LaMontagne’s Folk Album ‘Supernova’ Outshines Past Work

3 Stars
Supernova is a solid blending of blues, folk, psychedelic, and rock, a concoction of old school sounds mixed with an almost childlike freedom. The record is the fifth from 40-year-old singer-songwriter Ray LaMontagne. The 10-track record is a follow up to the 2010 album God Willin’ & the Creek Don’t Rise, by LaMontagne and the Pariah Dogs, which won a Grammy for Best Contemporary Folk Album. Despite the newfound recognition from his previous project, the indie artist later revealed to Rolling Stone that he was actually considering leaving his career in music, depressed from his own self-doubt. Fortunately, LaMontagne has clearly bounced back with a vivacious record that contains some of his most upbeat and explorative songs to date. Dan Auerbach-renowned guitarist of The Black Keys-produced the record.
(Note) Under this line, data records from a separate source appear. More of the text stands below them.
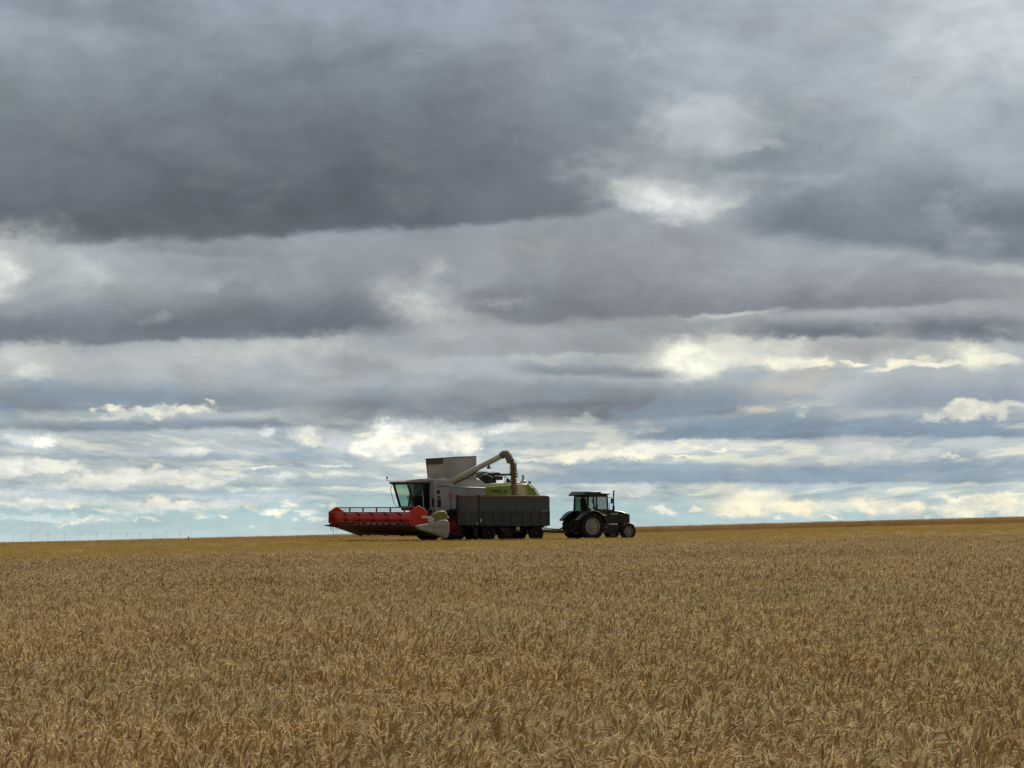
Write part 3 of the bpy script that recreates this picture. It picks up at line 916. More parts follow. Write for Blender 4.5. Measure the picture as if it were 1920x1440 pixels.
def tyre_mb(rad, w, rim, lugs=0, lug_h=.035):
    m = MB()
    h = w / 2
    m.lathe([(rim * .97, -h * .72), (rim * 1.08, -h * .86), (rad * .80, -h), (rad * .94, -h * .93), (rad, -h * .62), (rad, 0), (rad, h * .62),
             (rad * .94, h * .93), (rad * .80, h), (rim * 1.08, h * .86), (rim * .97, h * .72)], k=36, closed=True)
    for i in range(lugs):
        for sgn in (-1, 1):
            t0 = 2 * math.pi * (i + (.5 if sgn > 0 else 0)) / lugs
            t1 = t0 + 2 * math.pi / lugs * .75
            a, b = [], []
            for t, y, rr in ((t0, sgn * h * .04, rad), (t1, sgn * h * .92, rad * .955)):
                wd = 2 * math.pi / lugs * .22
                for tt in (t - wd, t + wd):
                    a.append(Vector((rr * .98 * math.cos(tt), y, rr * .98 * math.sin(tt))))
                    b.append(Vector(((rr + lug_h) * math.cos(tt), y, (rr + lug_h) * math.sin(tt))))
            a = [a[0], a[1], a[3], a[2]]; b = [b[0], b[1], b[3], b[2]]
            m.hexa(a + b)
    return m

def rim_mb(rim, w, dish=.35, holes=0):
    """Rim ring and dished disc with hub and wheel nuts; outer side is -y."""
    m = MB()
    h = w / 2
    y = -h * dish
    m.lathe([(rim, -h * .74), (rim * 1.03, -h * .78), (rim * .93, -h * .72), (rim * .88, -h * .2), (rim * .86, h * .7), (rim * 1.0, h * .74)], k=36, closed=False)
    m.lathe([(rim * .88, y + .05), (rim * .62, y + .02), (rim * .56, y - .05), (rim * .30, y - .06), (rim * .26, y - .13), (rim * .16, y - .15), (0, y - .15)], k=28)
    for i in range(8):
        t = 2 * math.pi * i / 8
        m.lathe([(.022, 0), (.022, -.03), (0, -.03)], (rim * .42 * math.cos(t), y - .055, rim * .42 * math.sin(t)), k=6)
    return m

_wheels = {}
def wheel(parent, loc, rad, w, rim, rim_mat, near=True, lugs=0, dish=.35, turn=0.0):
    """An empty named wheel with a tyre and a rim; repeats share their meshes."""
    e = empty("wheel", loc, turn + (0.0 if near else math.pi), parent)
    key = (rad, w, rim, rim_mat, lugs, dish)
    if key not in _wheels:
        t = tyre_mb(rad, w, rim, lugs).build("tyre", 'rubber', e)
        r = rim_mb(rim, w, dish).build("rim", rim_mat, e)
        _wheels[key] = (t, r)
    else:
        for s in _wheels[key]:
            c = s.copy(); SC.collection.objects.link(c); c.parent = e
    return e

def lettering(text, size, mat, parent, loc, rot, depth=.004, name="lettering", squash=1.0):
    cu = bpy.data.curves.new("letters", 'FONT')
    cu.body = text; cu.size = size; cu.extrude = depth
    cu.align_x = 'LEFT'; cu.space_character = 1.05
    tmp = bpy.data.objects.new("letters", cu)
    SC.collection.objects.link(tmp)
    dg = bpy.context.evaluated_depsgraph_get()
    me = bpy.data.meshes.new_from_object(tmp.evaluated_get(dg))
    bpy.data.objects.remove(tmp)
    me.name = name
    me.materials.clear(); me.materials.append(MAT[mat])
    o = link(bpy.data.objects.new(name, me), parent)
    o.location = loc; o.rotation_euler = rot; o.scale = (squash, 1, 1)
    return o

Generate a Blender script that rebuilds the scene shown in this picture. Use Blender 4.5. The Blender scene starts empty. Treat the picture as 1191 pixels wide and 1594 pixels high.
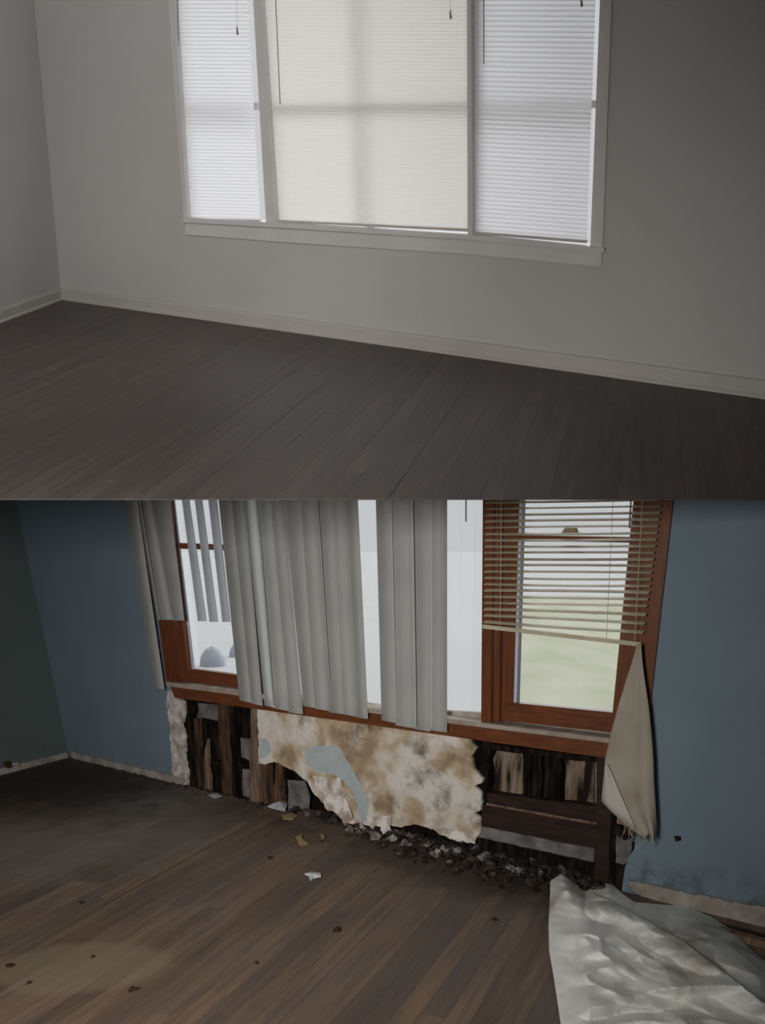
import bpy, bmesh, math, random
from mathutils import Vector, Matrix, noise

R = random.Random(7)
S = bpy.context.scene
COL = S.collection

# ------------------------------------------------------------------ camera
F, PPX, PPY = 1350.0, 595.5, 1300.0
EYE = Vector((0, 0, 1.9))
A1 = math.atan((PPY - 838) / F)          # pitch of the camera against the lower storey
A2 = math.atan((PPY - 190) / F)          # pitch of the camera against the sloping upper storey
cam = bpy.data.cameras.new('camera')
cam.sensor_width = 36
cam.lens = F * 36 / 1594
cam.shift_y = (PPY - 797) / 1594
cam.clip_start = 0.05
cam.clip_end = 400
camo = bpy.data.objects.new('camera', cam)
COL.objects.link(camo)
camo.location = EYE
camo.rotation_euler = (math.pi / 2 - A1, 0, 0)
S.camera = camo

# ------------------------------------------------------------------ sky, sun, fill lamps, exposure
w = bpy.data.worlds.new('world')
S.world = w
w.use_nodes = True
nt = w.node_tree
bg = nt.nodes['Background']
tc = nt.nodes.new('ShaderNodeTexCoord')
nz = nt.nodes.new('ShaderNodeTexNoise')
nz.inputs['Scale'].default_value = 2.0
cr = nt.nodes.new('ShaderNodeValToRGB')
cr.color_ramp.elements[0].color = (0.605, 0.61, 0.61, 1)
cr.color_ramp.elements[1].color = (0.64, 0.64, 0.635, 1)
nt.links.new(tc.outputs['Generated'], nz.inputs['Vector'])
nt.links.new(nz.outputs['Fac'], cr.inputs['Fac'])
nt.links.new(cr.outputs['Color'], bg.inputs['Color'])
bg.inputs['Strength'].default_value = 1.0

def lamp(name, kind, loc, target, energy, color, **kw):
    l = bpy.data.lights.new(name, kind)
    l.energy = energy
    l.color = color
    for k, v in kw.items():
        setattr(l, k, v)
    o = bpy.data.objects.new(name, l)
    COL.objects.link(o)
    o.location = loc
    o.rotation_euler = (Vector(target) - Vector(loc)).to_track_quat('-Z', 'Y').to_euler()
    return o

lamp('overcast_sun', 'SUN', (6, 10, 12), (0, 0.5, 0), 2.65, (1.0, 0.99, 0.98), angle=math.radians(80))
lamp('lower_room_fill', 'AREA', (-1.3, 0.4, 2.0), (-0.8, 5.75, 0.75), 49, (1.0, 0.96, 0.92), shape='RECTANGLE', size=1.0, size_y=0.5, spread=math.radians(98))  # unseen fill light added to brighten the lower back wall
lamp('upper_room_fill', 'AREA', (-1.0, 2.6, 4.0), (-3.3, 7.8, 5.4), 25, (1.0, 0.985, 0.97), shape='RECTANGLE', size=1.0, size_y=0.8, spread=math.radians(115))  # unseen fill light added to brighten the upper walls at left
S.view_settings.view_transform = 'Standard'
S.view_settings.look = 'None'
S.view_settings.exposure = 0.0
S.view_settings.gamma = 1.0
S.view_settings.use_curve_mapping = False

# ------------------------------------------------------------------ geometry helpers
RIGHT = Vector((1, 0, 0))
FWD = Vector((0, math.cos(A1), -math.sin(A1)))
UPC = Vector((0, math.sin(A1), math.cos(A1)))
Z = Vector((0, 0, 1))

def ray(px, py):
    return RIGHT * ((px - PPX) / F) - UPC * ((py - PPY) / F) + FWD

def hit(px, py, p0, n):
    r = ray(px, py)
    return EYE + r * ((p0 - EYE).dot(n) / r.dot(n))

class Plane:
    """a wall or floor: O origin, U along it, V up it, N out of it towards the room"""
    def __init__(s, O, U, V):
        s.O = O; s.U = U.normalized(); s.N = s.U.cross(V).normalized(); s.V = s.N.cross(s.U)
        if (EYE - O).dot(s.N) < 0: s.N = -s.N
    def at(s, px, py, d=0.0):
        return hit(px, py, s.O + s.N * d, s.N)
    def uvd(s, u, v, d=0.0):
        return s.O + s.U * u + s.V * v + s.N * d
    def uv(s, P):
        q = P - s.O
        return q.dot(s.U), q.dot(s.V)

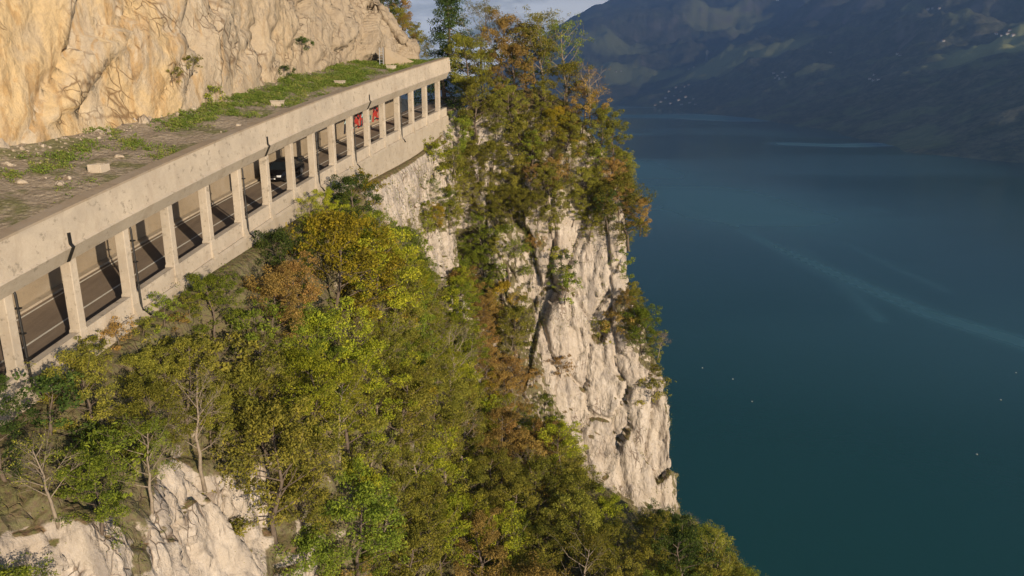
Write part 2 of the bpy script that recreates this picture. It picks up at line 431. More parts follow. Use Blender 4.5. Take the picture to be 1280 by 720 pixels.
# ------------------------------------------------------------------ upper cliff loft
cc = []
def cst(x, y, zb, top, lean=(-.55, .2), back=16):
    """base point, top height; rows from base up"""
    rows = []; H = top - zb
    lx, ly = lean
    for f, k in ((-.12, -.1), (0, 0), (.18, .04), (.4, .3), (.7, .6), (1.0, 1.0)):
        rows.append((x + lx * k * H * .22, y + ly * k * H * .22, zb + f * H if f >= 0 else zb - 2.5))
    rows.append((x + lx * .3 * H + lx * back, y + ly * back + ly * .3 * H, top + back * .55))
    cc.append([np.array(r, float) for r in rows])
cst(-44, -30, -12, 46, (-1, 0)); cst(-39, 0, -8.5, 46, (-1, 0)); cst(-34.5, 20, -6.3, 46, (-1, .1)); cst(-30.5, 32, -5.0, 46, (-1, .2))
cst(-27.3, 41, -3.9, 44, (-1, .2)); cst(-24.0, 49.5, -2.9, 42, (-1, .2)); cst(-21.9, 57, -1.6, 40, (-1, .2)); cst(-20.6, 66, -.4, 36, (-1, .2))
cst(-19.2, 75, .8, 31, (-1, .2)); cst(-17.9, 83, 1.6, 24, (-1, .3)); cst(-16.0, 89, 2.1, 13, (-.9, .5)); cst(-13.6, 93.5, 2.3, 6.4, (-.8, .8)); cst(-12.2, 97, 2.0, 4.2, (-.6, .9))
cst(-13.6, 103, 1.5, 5, (-.9, .4)); cst(-24, 112, 1, 12, (-.7, .8)); cst(-60, 140, 1, 34, (-.6, 1))
CC = np.array(cc)
U0 = crom(crom(CC, [6, 16, 28, 36, 36, 34, 34, 34, 34, 34, 24, 14, 12, 14, 10], 0), [6, 16, 26, 40, 40, 14], 1)
un = normals(U0)
if un[120, 60, 0] < 0: un = -un
ue = np.clip((np.arange(U0.shape[1]) - 4) / 8., .15, 1)[None, :, None]
# tilted strata: rotate coordinates
ca_, sa_ = math.cos(.75), math.sin(.75)
R = U0.copy(); yy = U0[..., 1] * ca_ + U0[..., 2] * sa_; zz = -U0[..., 1] * sa_ + U0[..., 2] * ca_; R[..., 1] = yy; R[..., 2] = zz
g1, k1 = plates(R * np.array([.20, .10, .26]) + .3 * perlin(U0 * .2)[..., None], .5)
g2, k2 = plates(R * np.array([.7, .4, .9]) + 9 + .3 * perlin(U0 * .6)[..., None], .6)
right = np.clip((U0[..., 1] - 52) / 22, 0, 1)
rb = ridged(U0 * np.array([.5, .5, .09]), 4)
ud = .9 * fbm(U0 * .12, 2) + (1.15 + .2 * right) * g1 + (.24 + .2 * right) * g2 + (.02 + .4 * right) * (rb - .8) - .7 * np.clip(.05 - k1, 0, .05) / .05 - .16 * np.clip(.06 - k2, 0, .06) / .06 + .1 * fbm(U0 * 1.5, 3)
UV_ = U0 + un * ud[..., None] * ue
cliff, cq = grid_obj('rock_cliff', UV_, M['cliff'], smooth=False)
tag(cliff, kind='structure')
cbvh = BVHTree.FromPolygons([Vector(v) for v in UV_.reshape(-1, 3)], [tuple(q) for q in cq])

# ------------------------------------------------------------------ gallery
gal = empty('avalanche_gallery', tuple(G(0)))
tag(gal, 'long concrete rockfall gallery with open side columns climbing along the cliff', 'gallery')
gloc = Vector(gal.location)
def gb(mb, name, mat, parent=gal, bevel=0, smooth=False):
    mb.v = [tuple(Vector(v) - gloc) for v in mb.v]
    return mb.build(name, mat, parent, smooth, bevel)
TS = [k / 64 for k in range(-40, 67)]; TEND = 1 + .55 / 16
TS = [t for t in TS if t < TEND - .005] + [TEND]
def sweep_prof(prof, ts=TS, wob=0.0):
    mb = MB(); mb.sweep([[GP(t, o, z) for o, z in prof] for t in ts]); return mb
PH = 3.4
gb(sweep_prof([(.42, PH + .72), (.05, PH), (-.55, PH), (-.55, PH + .7)]), 'edge_beam', M['concrete_worn'])
gb(sweep_prof([(.45, PH + .72), (.33, PH + .80), (.31, PH + 2.33), (-.10, PH + 2.33), (-.10, PH + .72)]), 'roof_fascia', M['concrete'])
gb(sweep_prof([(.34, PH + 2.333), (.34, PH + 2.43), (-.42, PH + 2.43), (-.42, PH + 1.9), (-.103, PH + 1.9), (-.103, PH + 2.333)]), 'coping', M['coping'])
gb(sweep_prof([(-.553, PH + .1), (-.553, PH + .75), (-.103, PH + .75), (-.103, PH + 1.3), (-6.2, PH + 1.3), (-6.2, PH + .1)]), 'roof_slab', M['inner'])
gb(sweep_prof([(.0, 0), (-.42, 0), (-.42, -1.2), (.0, -1.2)]), 'parapet', M['concrete'])
gb(sweep_prof([(.10, -.95), (.22, -1.1), (.22, -8), (-.8, -8), (-.8, -1.203), (.002, -1.203), (.002, -.95)]), 'retaining_wall', M['concrete_worn'])
TB = [t for t in TS if t < 1.01]
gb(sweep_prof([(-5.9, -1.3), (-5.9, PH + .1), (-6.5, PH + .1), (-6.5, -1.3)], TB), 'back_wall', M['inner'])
TK = TB
for k in range(-5, 17):
    t = k / 16; T, Nn = frame(t)
    mb = MB(); c = GP(t, -.24, PH / 2 - .5)
    w = .27
    rings = []
    for z, ww, dd in ((-1.0, .27, .30), (0.02, .27, .30), (.12, .225, .265), (PH + .02, .22, .26)):
        b = GP(t, -.235, z)
        rings.append([b + T * ww * i + Nn * dd * j for i, j in ((-1, -1), (1, -1), (1, 1), (-1, 1))])
    mb.sweep(rings)
    p = gb(mb, 'post', M['concrete'], bevel=.03)
    # pilaster on the wall below
    mb = MB(); mb.sweep([[GP(t, o, z) + T * .25 * s for s, o in ((-1, .0), (1, .0), (1, oo), (-1, oo))] for z, oo in ((-2.1, .232), (-1.02, .22), (-.5, .075))])
    gb(mb, 'pilaster', M['concrete_worn'])
    if k in (-3, 0, 2, 5, 8, 10, 13):
        mb = MB(); q = t + .34 / 64
        mb.tube([GP(q, -.05, PH + .2), GP(q, .06, PH - .1), GP(q, .10, .0), GP(q, .12, -.9), GP(q + .003, .27, -1.15), GP(q + .006, .32, -1.4)], .055, 8)
        for z in (.5, 1.6, 2.7):
            mb.box(GP(q, .05, z), T, Nn, (0, 0, 1), .11, .13, .03)
        gb(mb, 'drain_pipe', M['pipe'], smooth=False)
    if k in (-4, 1, 6, 11):
        q = t - .10 / 16
        mb = MB()
        mb.sweep([[GP(q, o, z) + T * s * .09 for s, o, z in ((-1, a, b), (1, a, b), (1, a + .05, b), (-1, a + .05, b))]
                  for a, b in ((.315, PH + 1.35), (.33, PH + .86), (.455, PH + .71), (.09, PH + .02))])
        gb(mb, 'expansion_joint', M['pipe'])
# end face block on the right end of the fascia
mb = MB(); mb.sweep([[GP(TEND + d, o, z) for o, z in ((.5, PH + .75), (.36, PH + 2.38), (-.5, PH + 2.38), (-.5, PH + .75))] for d in (.0005, .005)])
gb(mb, 'end_panel', M['concrete'])

# graffiti: thin painted letter-like strokes on the back wall
gcol = [plain('paint_teal', (.02, .11, .13), .5), plain('paint_red', (.40, .04, .03), .5), plain('paint_black', (.02, .02, .03), .5), plain('paint_pale', (.45, .62, .62), .5)]
def graff(t0, width, strokes, mat, off):
    for pts, w in strokes:
        mb = MB()
        for a, b in zip(pts[:-1], pts[1:]):
            a = Vector(a); b = Vector(b); d = (b - a).normalized(); n = Vector((-d.y, d.x)) * w; a = a - d * w * .5; b = b + d * w * .5
            vs = []
            for dep in (off, off + .004):
                for q in (a - n, b - n, b + n, a + n):
                    vs.append(GP(t0 + q.x * width / 80, -5.9 + dep, -.45 + q.y * .7))
            mb.add(vs, [(0, 1, 2, 3), (7, 6, 5, 4), (0, 4, 5, 1), (1, 5, 6, 2), (2, 6, 7, 3), (3, 7, 4, 0)])
        gb(mb, 'graffiti', mat)
for (t0, m1, m2) in ((.80, 2, 3), (.835, 1, 2), (.865, 0, 3), (.91, 1, 2)):
    graff(t0, 1.6, [([(0, .2), (.25, 2.1), (.5, .9), (.85, 2.2)], .16), ([(.9, .2), (.75, 1.2), (1.1, 1.9)], .18), ([(1.3, .3), (1.35, 2.2)], .17), ([(1.2, 1.3), (1.75, 1.2), (1.6, .3)], .15)], gcol[m1], .004)
    graff(t0, 1.6, [([(.1, 1.6), (.5, 2.3), (.9, 1.5), (1.5, 2.3)], .09), ([(.3, .4), (.7, .5), (1.1, .25), (1.7, .5)], .1)], gcol[m2], .012)

# ------------------------------------------------------------------ road
def asphalt():
    m, nt = newmat('asphalt'); N = NT(nt); p = N.pos()
    a = N.noise(p, .35, 5, .6); b = N.noise(p, 14, 4, .7); c = N.noise(N.scaled(p, (2.2, .12, 1), (0, 0, -.14)), 1.0, 4, .6)
    col = N.mix(N.mapr(a, .35, .65), (.23, .175, .13), (.17, .13, .10))
    col = N.mix(N.mapr(c, .4, .65, 0, .6), col, (.27, .21, .155))
    col = N.mix(N.mapr(b, .4, .7, 0, .25), col, (.05, .045, .04))
    N.bsdf(col, .85, b, .3, .02, .25); return m
M['asphalt'] = asphalt()
RD = -.68
TR = TS[:-1] + [TEND + .06, TEND + .12, TEND + .2]
mb = MB(); mb.sweep([[GP(t, o, z) for o, z in ((-.42, RD), (-5.95, RD), (-5.95, RD - .4), (-.42, RD - .4))] for t in TR])
road = mb.build('road', M['asphalt']); tag(road, kind='structure')
M['line'] = plain('road_paint', (.72, .69, .62), .6, var=.3)
for nm, o0, w in (('edge_line', -2.7, .06), ('edge_line', -5.15, .06)):
    mb = MB(); mb.sweep([[GP(t, o, RD + .004) for o in (o0 - w, o0 + w)] + [GP(t, o, RD + .008) for o in (o0 + w, o0 - w)] for t in TR])
    mb.build(nm, M['line'], road)
mb = MB(); mb.sweep([[GP(t, o, z) for o, z in ((-5.45, RD - .02), (-5.45, RD + .12), (-5.90, RD + .12), (-5.90, RD - .02))] for t in TB])
k_ = mb.build('kerb', M['concrete_worn'], road)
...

The opening track, “Lavender,” perfectly captures a floating springtime haze and sets an excellent precedent for the rest of the record. While tracks such as “Ojai” may be a little more folksy and down to earth, much of the album is absolutely mesmerizing with spacey, fuzzy, and trippy reverberations that maintain a healthy balance between energetic and laid-back. Even the more dreary content found in songs such as “Pick Up a Gun”-which basically focuses on a one-sided romance-still retains its buoyant contentment. Even as LaMontagne rasps “I never want to see your face again,” the high spirit of his work is not lost. To put it plainly, this is feel-good music. As LaMontagne himself said while describing his new work: “Fun is a trite word. I kind of hate to use it-but at the same time, I don’t know how else to say it.”

What stands out about Supernova is how smoothly it adds and removes atmospheric layers, keeping each song feeling fresh while maintaining a seamless pace. Reoccurring keyboard melodies, fleeting guitar licks, and harmonizing vocals drift in and out so naturally that the effect is often hypnotic and revitalizing. Some break-ups are transitory moments of sheer ecstasy. This doesn’t quite remain consistent throughout the entire album, however. Although some variations may appear in songs like “Smashing,” it isn’t always enough to keep the song alive, rendering it a bit repetitive after a few listens. While obviously debatable, the noticeable downside to such rapid refreshing moments is that they may be almost a little too brief, making them rather difficult to really latch onto and take in. This may unfortunately make such flashes not quite as memorable as they were enjoyable.

Most of the songs-unsurprisingly, given their vibe-gravitate around some girl or another (“She’s the One,” “Julia,” and “Supernova,” to name a few) while offering hints of nostalgia and sporadic dashes of introspection. The lyrics themselves are rather straightforward and simple, sometimes generic, but consistently well-executed by LaMontagne’s superb cadence. Indeed, he manages to alter his delivery of the lyrics even when reusing the same exact words, giving them a fresh touch. The instrumentation, while very solid, does get mildly redundant by the second half of Supernova, as certain riffs and arrangements begin to sound just a little bit interchangeable, particularly with the acoustic rhythms. While the later part of Supernova is still very enjoyable, it doesn’t seem to quite match up the catchiness and momentum of the earlier tracks.

Although there are scarcely any glaring issues with Supernova, one could hardly call it a timeless classic-there simply isn’t enough that’s profoundly striking or original. In all fairness, Supernova by no means pretentiously attempts to reinvent the wheel. It effectively achieves its aim, that is, to provide fans with a fun, uplifting record, the kind that makes you just want to enjoy life. One can only imagine how even more energetic and gratifying most of Supernova‘s track list will be when played live.